Eye For Film >> Movies >> Yakuza Weapon (2011) Film Review
Yakuza Weapon
Reviewed by: Anton Bitel
"Don't you ever die?"
With these words, Nayoko (Kurokawa Mei) is only articulating what viewers have long been wondering about Iwaki Shozo (played by Sakaguchi 'Tak' Taku, who also co-directs and co-writes). After all, we have already seen Shozo survive bullet hails ("You only get hit when you're afraid of getting hit"), a landmine ("Big deal"), a blow to the head from a large, airborne metal boat ("Ouch!"), the loss of his right arm ("It doesn't hurt a bit"), and a direct hit from a rocket launcher – and soon he will be putting to the test his own assertion that "no nuclear scares a true yakuza!". Like the character famously portrayed by Sakaguchi in Kitamura Ryuhei's Versus, Shozo seemingly cannot be stopped by anyone or anything.
Recently returned from a four-year exile abroad to avenge the murder of his mob boss father (Maro Akaji), 'mad dog' Shozo is as belligerently relentless as he is stupendously moronic, making him the perfect comic vehicle for this hyperbolic manga adaptation. With his über-aggressive daddy now dead ("he took 88 bullets in his body but he still cornered his assailant"), Shozo can now justly lay claim to being "the toughest yakuza in the world", with the possible exception of his best friend - and arch rival - Tetsu (Murakami Jun).
Yet Shozo's greatest enemy will turn out to be modernity itself, as represented by the impotent new kingpin Kurawaki (Tsurumi Shingo), whose business model leaves little room for the yakuza's traditional code of chivalry and loyalty.

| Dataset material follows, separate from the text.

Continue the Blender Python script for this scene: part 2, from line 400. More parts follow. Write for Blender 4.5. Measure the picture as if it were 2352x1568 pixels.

Fortunately, though, Shozo is about to be brought right up to date with some high-tech surgical enhancements that will transform him into a human weapon, enabling him to continue embodying his ancient, patriarchal values in an astonishingly high-powered new form.

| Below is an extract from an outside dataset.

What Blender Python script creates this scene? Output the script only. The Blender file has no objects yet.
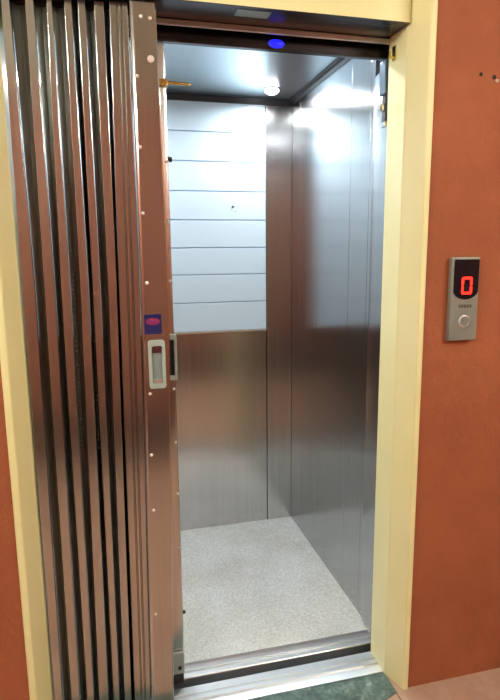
import bpy, bmesh, math, random
from mathutils import Vector, Matrix
random.seed(4)
SC = bpy.context.scene
COL = SC.collection
PI = math.pi

# ------------------------------------------------------------------ materials
def new_mat(name):
    m = bpy.data.materials.new(name); m.use_nodes = True
    nt = m.node_tree; b = nt.nodes['Principled BSDF']
    return m, nt, b

def coords(nt, scale=(1, 1, 1)):
    tc = nt.nodes.new('ShaderNodeTexCoord'); mp = nt.nodes.new('ShaderNodeMapping')
    mp.inputs['Scale'].default_value = scale
    nt.links.new(tc.outputs['Object'], mp.inputs['Vector'])
    return mp.outputs['Vector']

def noise(nt, vec, scale, detail=4, rough=.6):
    n = nt.nodes.new('ShaderNodeTexNoise')
    n.inputs['Scale'].default_value = scale; n.inputs['Detail'].default_value = detail
    n.inputs['Roughness'].default_value = rough
    nt.links.new(vec, n.inputs['Vector']); return n.outputs['Fac']

def ramp(nt, fac, stops):
    r = nt.nodes.new('ShaderNodeValToRGB'); e = r.color_ramp.elements
    while len(e) < len(stops): e.new(.5)
    for k, (p, c) in enumerate(stops):
        e[k].position = p; e[k].color = (*c, 1)
    nt.links.new(fac, r.inputs['Fac']); return r.outputs['Color']

def bump(nt, b, h, strength, dist):
    n = nt.nodes.new('ShaderNodeBump'); n.inputs['Strength'].default_value = strength
    n.inputs['Distance'].default_value = dist
    nt.links.new(h, n.inputs['Height']); nt.links.new(n.outputs['Normal'], b.inputs['Normal'])

def plain(name, c, rough=.5, metal=0., emis=None, es=0.):
    m, nt, b = new_mat(name)
    b.inputs['Base Color'].default_value = (*c, 1)
    b.inputs['Roughness'].default_value = rough; b.inputs['Metallic'].default_value = metal
    if emis:
        b.inputs['Emission Color'].default_value = (*emis, 1); b.inputs['Emission Strength'].default_value = es
    return m

def steel(name, c0, c1, rough, stretch, bs=.15, bd=.0006, aniso=0., arot=0.):
    m, nt, b = new_mat(name)
    v = coords(nt, stretch)
    f = noise(nt, v, 1, 5, .65)
    nt.links.new(ramp(nt, f, [(.3, c0), (.7, c1)]), b.inputs['Base Color'])
    b.inputs['Metallic'].default_value = 1
    mr = nt.nodes.new('ShaderNodeMapRange'); mr.inputs['To Min'].default_value = rough * .8
    mr.inputs['To Max'].default_value = rough * 1.25
    nt.links.new(f, mr.inputs['Value']); nt.links.new(mr.outputs['Result'], b.inputs['Roughness'])
    bump(nt, b, f, bs, bd)
    if aniso:
        b.inputs['Anisotropic'].default_value = aniso; b.inputs['Anisotropic Rotation'].default_value = arot
        t = nt.nodes.new('ShaderNodeTangent'); t.direction_type = 'RADIAL'; t.axis = 'Z'
        nt.links.new(t.outputs['Tangent'], b.inputs['Tangent'])
    return m

def painted(name, c0, c1, rough=.5, scale=3., bs=.3, bd=.002, fine=60):
    m, nt, b = new_mat(name)
    v = coords(nt)
    nt.links.new(ramp(nt, noise(nt, v, scale, 6), [(.3, c0), (.7, c1)]), b.inputs['Base Color'])
    b.inputs['Roughness'].default_value = rough
    bump(nt, b, noise(nt, v, fine, 6, .7), bs, bd)
    return m

M = {}
M['gate'] = steel('brushed_gate_steel', (.57, .56, .54), (.61, .60, .58), .19, (200, 200, 1), .0, .0001)
M['post'] = steel('smooth_post_steel', (.58, .56, .54), (.64, .62, .60), .18, (120, 120, 2), .05, .0003)
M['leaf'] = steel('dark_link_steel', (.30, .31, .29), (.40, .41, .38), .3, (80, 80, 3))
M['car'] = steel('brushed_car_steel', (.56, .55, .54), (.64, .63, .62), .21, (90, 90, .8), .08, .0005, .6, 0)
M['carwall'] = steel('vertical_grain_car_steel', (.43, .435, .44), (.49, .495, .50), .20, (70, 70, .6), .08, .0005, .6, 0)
M['ceil'] = steel('car_ceiling_steel', (.34, .39, .42), (.40, .45, .48), .30, (30, 3, 3), .05, .0004)
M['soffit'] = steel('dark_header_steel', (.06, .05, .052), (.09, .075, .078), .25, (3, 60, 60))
M['alu'] = steel('worn_sill_aluminium', (.80, .83, .84), (.93, .95, .96), .38, (3, 90, 90), .2, .0006)
M['dark'] = plain('black_trim', (.02, .02, .024), .4)
M['pit'] = plain('shaft_black', (.012, .012, .012), .8)
M['rivet'] = plain('pale_rivet_metal', (.88, .82, .78), .35, .4)
M['chrome'] = plain('bright_rivet_metal', (.85, .84, .82), .22, 1)
M['brass'] = steel('brass', (.62, .45, .14), (.72, .55, .2), .25, (20, 20, 20))
M['yellow'] = painted('cream_yellow_enamel', (.86, .83, .41), (.92, .90, .51), .33, 2.2, .25, .003, 25)
M['terra'] = painted('terracotta_wall_paint', (.31, .086, .032), (.39, .118, .045), .85, 5, .9, .006, 38)
M['brown'] = painted('dusty_red_brown_wall_paint', (.25, .105, .066), (.31, .135, .085), .6, 5, .5, .004, 45)
M['dark_band'] = painted('dark_brown_wall_band', (.05, .03, .024), (.07, .045, .035), .5, 5)
M['cream_ceiling'] = painted('pale_ceiling_paint', (.52, .60, .50), (.58, .66, .56), .8, 4)
M['grey_plastic'] = painted('grey_green_plastic', (.36, .44, .40), (.42, .50, .46), .35, 12, .05, .0005)
M['plastic_in'] = painted('shadow_grey_plastic', (.22, .28, .27), (.27, .33, .32), .3, 12, .05, .0005)
M['maroon'] = plain('maroon_window', (.06, .015, .018), .3)
M['stk_blue'] = plain('sticker_blue', (.010, .015, .10), .35)
M['stk_red'] = plain('sticker_red', (.28, .025, .07), .4)
M['silver'] = painted('silver_green_grey_metal', (.30, .37, .335), (.36, .44, .40), .34, 20, .05, .0005)
M['silver'].node_tree.nodes['Principled BSDF'].inputs['Metallic'].default_value = .55
M['display'] = plain('black_display_glass', (.004, .005, .01), .12)
M['digit'] = plain('lit_red_segment', (.3, .0, .0), .4, 0, (1, .02, .01), 3.2)
M['print'] = plain('dark_olive_print', (.10, .085, .06), .5)
M['bluelens'] = plain('lit_blue_lens', (.0, .0, .3), .3, 0, (.02, .02, 1), 1.1)
M['lamp'] = plain('lit_downlight_lens', (.9, .9, .9), .3, 0, (.93, .97, 1), 25)
M['tube'] = plain('lit_hall_lamp_diffuser', (.9, .9, .85), .3, 0, (1, .985, .88), 190)
M['lock'] = plain('blue_grey_lock_body', (.10, .15, .20), .35, .4)
M['hole'] = plain('raw_hole_brown', (.03, .012, .008), .9)
M['plug'] = plain('pale_wall_filler', (.55, .45, .38), .8)

# slatted white panel
m, nt, b = new_mat('white_back_panel'); M['panel'] = m
b.inputs['Base Color'].default_value = (.71, .86, .96, 1); b.inputs['Roughness'].default_value = .30
bump(nt, b, noise(nt, coords(nt), 14, 3), .05, .001)
M['groove'] = plain('blue_grey_groove', (.50, .62, .80), .5)
# car granite floor
m, nt, b = new_mat('speckled_granite'); M['granite'] = m
v = coords(nt)
vo = nt.nodes.new('ShaderNodeTexNoise'); vo.inputs['Scale'].default_value = 190; vo.inputs['Detail'].default_value = 6
vo.inputs['Roughness'].default_value = .75; nt.links.new(v, vo.inputs['Vector'])
c1 = ramp(nt, vo.outputs['Fac'], [(.34, (.42, .42, .37)), (.5, (.68, .69, .66)), (.62, (.86, .87, .86))])
c2 = ramp(nt, noise(nt, v, 4, 3), [(.35, (.84, .83, .78)), (.65, (1, 1, 1))])
mx = nt.nodes.new('ShaderNodeMix'); mx.data_type = 'RGBA'; mx.blend_type = 'MULTIPLY'
mx.inputs['Factor'].default_value = 1
nt.links.new(c1, mx.inputs['A']); nt.links.new(c2, mx.inputs['B'])
nt.links.new(mx.outputs['Result'], b.inputs['Base Color']); b.inputs['Roughness'].default_value = .45
# green marble
m, nt, b = new_mat('green_marble'); M['marble'] = m
v = coords(nt)
nt.links.new(ramp(nt, noise(nt, v, 28, 8, .75), [(.34, (.03, .055, .05)), (.52, (.09, .15, .13)), (.63, (.20, .27, .24)), (.72, (.5, .5, .46))]), b.inputs['Base Color'])
b.inputs['Roughness'].default_value = .35
# beige tile
m, nt, b = new_mat('tan_floor_tile'); M['tile'] = m
v = coords(nt)
br = nt.nodes.new('ShaderNodeTexBrick'); br.offset = 0; br.inputs['Scale'].default_value = 1
br.inputs['Brick Width'].default_value = .45; br.inputs['Row Height'].default_value = .45
br.inputs['Mortar Size'].default_value = .003
br.inputs['Color1'].default_value = (.48, .33, .25, 1); br.inputs['Color2'].default_value = (.52, .36, .27, 1)
br.inputs['Mortar'].default_value = (.2, .13, .09, 1)
nt.links.new(v, br.inputs['Vector'])
c2 = ramp(nt, noise(nt, v, 9, 8, .7), [(.3, (.72, .66, .6)), (.7, (1, 1, 1))])
mx = nt.nodes.new('ShaderNodeMix'); mx.data_type = 'RGBA'; mx.blend_type = 'MULTIPLY'; mx.inputs['Factor'].default_value = 1
nt.links.new(br.outputs['Color'], mx.inputs['A']); nt.links.new(c2, mx.inputs['B'])
nt.links.new(mx.outputs['Result'], b.inputs['Base Color']); b.inputs['Roughness'].default_value = .35

# ------------------------------------------------------------------ helpers
def box(bm, x0, x1, y0, y1, z0, z1):
    vs = [bm.verts.new(p) for p in ((x0, y0, z0), (x1, y0, z0), (x1, y1, z0), (x0, y1, z0), (x0, y0, z1), (x1, y0, z1), (x1, y1, z1), (x0, y1, z1))]
    for f in ((3, 2, 1, 0), (4, 5, 6, 7), (0, 1, 5, 4), (1, 2, 6, 5), (2, 3, 7, 6), (3, 0, 4, 7)):
        bm.faces.new([vs[i] for i in f])

def loft(bm, rings):
    """closed rings of equal length -> capped tube"""
    R = [[bm.verts.new(p) for p in r] for r in rings]; n = len(R[0])
    for a, b_ in zip(R, R[1:]):
        for i in range(n): bm.faces.new([a[i], a[(i + 1) % n], b_[(i + 1) % n], b_[i]])
    bm.faces.new(R[0][::-1]); bm.faces.new(R[-1])

def prism_z(bm, poly, z0, z1): loft(bm, [[(x, y, z0) for x, y in poly], [(x, y, z1) for x, y in poly]])
def prism_x(bm, poly, x0, x1): loft(bm, [[(x0, y, z) for y, z in poly], [(x1, y, z) for y, z in poly]])
def prism_y(bm, poly, y0, y1): loft(bm, [[(x, y0, z) for x, z in poly], [(x, y1, z) for x, z in poly]])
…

"The best of Japan is invested in him," asserts one of Shozo's would-be government handlers – and fans of Fukasaku Kinji, Miike Takashi and Tsukamoto Shinya will most likely agree. After all, the story of a young ex-military street thug named Shozo who is desperate to preserve the principle of 'jingi' (or honour) in a changing Japanese landscape is lifted straight from Fukasaku's yakuza classic Battles Without Honor And Humanity (1973); the criminal cyborg and earth-shattering climax recall Miike's Full Metal Yakuza (1997) and the Dead Or Alive trilogy respectively; while the man-machine mythology (as well as the name of Shozo's most dangerous opponent) evokes Tsukamoto's Tetsuo (1989). Which is to say that this Frankenstein's monster of a movie has been stitched together from a dizzying variety of sources – which also incidentally include such unlikely non-Japanese titles as First Blood, Alien, and Iron Man.

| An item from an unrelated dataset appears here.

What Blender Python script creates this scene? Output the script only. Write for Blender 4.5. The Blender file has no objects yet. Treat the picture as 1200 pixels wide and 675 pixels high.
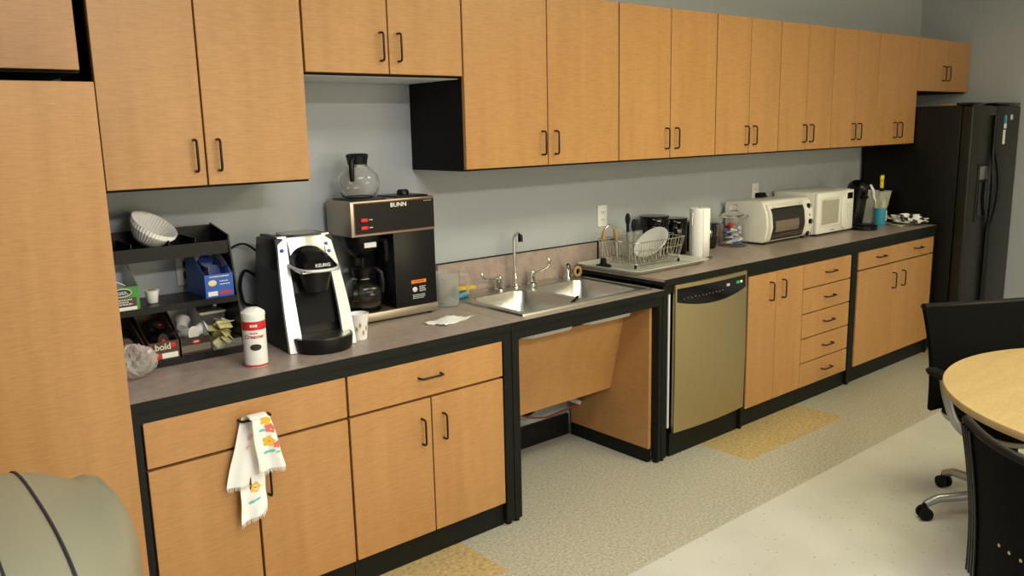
import bpy, bmesh, math, random
from mathutils import Vector, Matrix, Euler
random.seed(7)
PI = math.pi
C = bpy.context.scene.collection
SC = bpy.context.scene

# ------------------------------------------------------------------ camera
cam_d = bpy.data.cameras.new('camera'); cam = bpy.data.objects.new('camera', cam_d); C.objects.link(cam)
yw, pt, rl = math.radians(-39.9252), math.radians(-10.7968), math.radians(-1.2909)
fw = Vector((math.sin(-yw)*math.cos(pt), math.cos(yw)*math.cos(pt), math.sin(pt)))
rt0 = fw.cross(Vector((0, 0, 1))).normalized(); up0 = rt0.cross(fw)
rt = math.cos(rl)*rt0 + math.sin(rl)*up0
up = -math.sin(rl)*rt0 + math.cos(rl)*up0
m = Matrix((rt, up, -fw)).transposed().to_4x4(); m.translation = Vector((-.6235, -3.1194, 1.632))
cam.matrix_world = m
cam_d.sensor_width = 36; cam_d.lens = 971.79/1200*36
cam_d.clip_start = .05; cam_d.clip_end = 60
SC.camera = cam

# ------------------------------------------------------------------ world, exposure, ceiling lamps
w = bpy.data.worlds.new('world'); SC.world = w; w.use_nodes = True
w.node_tree.nodes['Background'].inputs[0].default_value = (.9, .95, 1, 1)
w.node_tree.nodes['Background'].inputs[1].default_value = .2
SC.view_settings.view_transform = 'Standard'; SC.view_settings.look = 'None'
SC.view_settings.gamma = 1; SC.view_settings.use_curve_mapping = False
SC.view_settings.exposure = 0.0
# (x, y, watts, colour)
LAMPS = [(.6, -2.0, 20, (1, 1, .95)), (2.8, -2.0, 34, (1, .96, .58)),
         (.6, -4.4, 155, (1, .94, .87)), (2.8, -4.4, 32, (1, .84, .45))]
ADDED_FILL = (3.2, 1.65, 3.0, 1.5, 62, (1, .80, .45))      # added warm frontal fill, shaped as a window out of view: x, z, width, height, watts, colour
ROOM_H = 2.75

# ------------------------------------------------------------------ materials
def mat(name, col, rough=.5, metal=0, spec=.5, trans=0, ior=1.45, alpha=1, emit=None, es=1):
    mm = bpy.data.materials.new(name); mm.use_nodes = True
    b = mm.node_tree.nodes['Principled BSDF']
    b.inputs['Base Color'].default_value = (*col, 1); b.inputs['Roughness'].default_value = rough
    b.inputs['Metallic'].default_value = metal; b.inputs['Specular IOR Level'].default_value = spec
    b.inputs['Transmission Weight'].default_value = trans; b.inputs['IOR'].default_value = ior
    b.inputs['Alpha'].default_value = alpha
    if emit: b.inputs['Emission Color'].default_value = (*emit, 1); b.inputs['Emission Strength'].default_value = es
    return mm
def nd(mm, t, **kw):
    n = mm.node_tree.nodes.new(t)
    for k, v in kw.items(): setattr(n, k, v)
    return n
def lk(mm, a, b): mm.node_tree.links.new(a, b)
def noise(mm, scale, detail=3, rough=.5, vec=(1, 1, 1), rot=(0, 0, 0)):
    tc = nd(mm, 'ShaderNodeTexCoord'); mp = nd(mm, 'ShaderNodeMapping')
    mp.inputs['Scale'].default_value = vec; mp.inputs['Rotation'].default_value = rot
    n = nd(mm, 'ShaderNodeTexNoise'); n.inputs['Scale'].default_value = scale
    n.inputs['Detail'].default_value = detail; n.inputs['Roughness'].default_value = rough
    lk(mm, tc.outputs['Object'], mp.inputs[0]); lk(mm, mp.outputs[0], n.inputs['Vector'])
    return n
def ramp(mm, src, stops):
    r = nd(mm, 'ShaderNodeValToRGB'); e = r.color_ramp.elements
    while len(e) < len(stops): e.new(.5)
    for i, (p, c) in enumerate(stops): e[i].position = p; e[i].color = (*c, 1)
    lk(mm, src, r.inputs[0]); return r
def mixc(mm, a, b, fac, mode='MIX'):
    x = nd(mm, 'ShaderNodeMix', data_type='RGBA', blend_type=mode)
    if isinstance(fac, float): x.inputs[0].default_value = fac
    else: lk(mm, fac, x.inputs[0])
    lk(mm, a, x.inputs[6]); lk(mm, b, x.inputs[7]); return x.outputs[2]
def bump(mm, src, st=.1, d=.01):
    b = nd(mm, 'ShaderNodeBump'); b.inputs['Strength'].default_value = st; b.inputs['Distance'].default_value = d
    lk(mm, src, b.inputs['Height']); lk(mm, b.outputs[0], mm.node_tree.nodes['Principled BSDF'].inputs['Normal'])
def setc(mm, out): lk(mm, out, mm.node_tree.nodes['Principled BSDF'].inputs['Base Color'])

def maple(name, light, dark, rough=.38, top=False):
    mm = mat(name, light, rough)
    if top: n1 = noise(mm, 3, 4, .6, (1, 9, 1)); n2 = noise(mm, 30, 2, .5, (1, 8, 1))
    else: n1 = noise(mm, 2.2, 4, .6, (7, 7, .7)); n2 = noise(mm, 14, 3, .6, (1.3, 1.3, 14))
    r1 = ramp(mm, n1.outputs[0], [(.3, dark), (.7, light)])
    r2 = ramp(mm, n2.outputs[0], [(.35, (.84, .81, .77)), (.62, (1, 1, 1))])
    setc(mm, mixc(mm, r1.outputs[0], r2.outputs[0], .75, 'MULTIPLY'))
    return mm
M = {}
M['maple'] = maple('maple_laminate', (.48, .256, .094), (.425, .218, .076))
M['maple_top'] = maple('table_maple', (.43, .315, .150), (.385, .275, .125), .45, True)
M['black'] = mat('black_frame', (.006, .007, .0055), .5, spec=.25)
M['blackgap'] = mat('cabinet_carcass_black', (.005, .0045, .0045), .6, spec=.2)
M['handle'] = mat('dark_bronze_pull', (.018, .010, .007), .35, .3)
M['plastic'] = mat('black_plastic', (.006, .006, .0065), .35, spec=.28)
M['gloss'] = mat('gloss_black', (.005, .005, .006), .10, spec=.4)
M['fridge'] = mat('fridge_black', (.004, .004, .003), .35, spec=.3)
n = noise(M['fridge'], 260, 2); bump(M['fridge'], n.outputs[0], .25, .002)
M['fridge_door'] = mat('fridge_door_black', (.011, .011, .007), .34, spec=.35)
n = noise(M['fridge_door'], 260, 2); bump(M['fridge_door'], n.outputs[0], .25, .002)
M['wall'] = mat('wall_paint', (.39, .415, .44), .75)
n = noise(M['wall'], 160, 3); bump(M['wall'], n.outputs[0], .12, .003)
M['ceil'] = mat('ceiling_tile', (.72, .72, .70), .9)
M['counter'] = mat('counter_laminate', (.37, .30, .26), .35)
n = noise(M['counter'], 26, 5, .7); n2 = noise(M['counter'], 220, 2)
r = ramp(M['counter'], n.outputs[0], [(.3, (.30, .235, .205)), (.7, (.42, .34, .30))])
r2 = ramp(M['counter'], n2.outputs[0], [(.4, (.88, .87, .86)), (.6, (1, 1, 1))])
setc(M['counter'], mixc(M['counter'], r.outputs[0], r2.outputs[0], .6, 'MULTIPLY'))
def speckle(name, base, sp1, sp2, scale, rough=.35):
    mm = mat(name, base, rough)
    n = noise(mm, scale, 2, .5); r = ramp(mm, n.outputs[0], [(.36, sp1), (.46, base), (.56, base), (.66, sp2)])
    n2 = noise(mm, scale*2.7, 2, .5); r2 = ramp(mm, n2.outputs[0], [(.30, (.72, .68, .62)), (.42, (1, 1, 1))])
    setc(mm, mixc(mm, r.outputs[0], r2.outputs[0], .7, 'MULTIPLY')); return mm
M['tile_mid'] = speckle('floor_tile_speckled_grey', (.42, .405, .335), (.31, .295, .235), (.53, .52, .44), 85)
M['tile_tan'] = speckle('floor_tile_tan', (.46, .345, .165), (.34, .245, .105), (.56, .44, .24), 60)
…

While it would be difficult to maintain that Yakuza Weapon ever adds up to more than the sum of these parts, it would be equally churlish to discredit the film for its cheap CGI, its cartoonish characters or the anything-goes details of the plotting (including a a woman's crotch adapted into a missile launcher, and a man's penis used as a nuclear detonator), all of which are essential to its luridly over-the-top texture and free-wheeling, anarchic humour.
Opening without explanation in a Vietnam of the cinematic imagination, and ending in veritable Armageddon, this is a film that constantly ignores Kurawaki's injunction to "face reality" (a principle that Kurawaki himself hardly upholds), instead preferring devil-may-care irrationality – and if its ambition far outpaces its budget, that only makes it resemble its hero, who is funny precisely for being dumb, hyperviolent, and far too big for his boots.
So while this latest offering from Nikkatsu's 'extreme gore' label Sushi Typhoon (Alien Vs Ninja, Cold Fish) may repeatedly seem to be punching above its own weight, it is also taking satirical shots at cinema's different tropes of masculine excess. Shozo's irrepressible impulse to pursue supremacy at absolutely any cost might be what marks him out as the film's hero – but it is also what makes him utterly ridiculous, in a joke that never dies.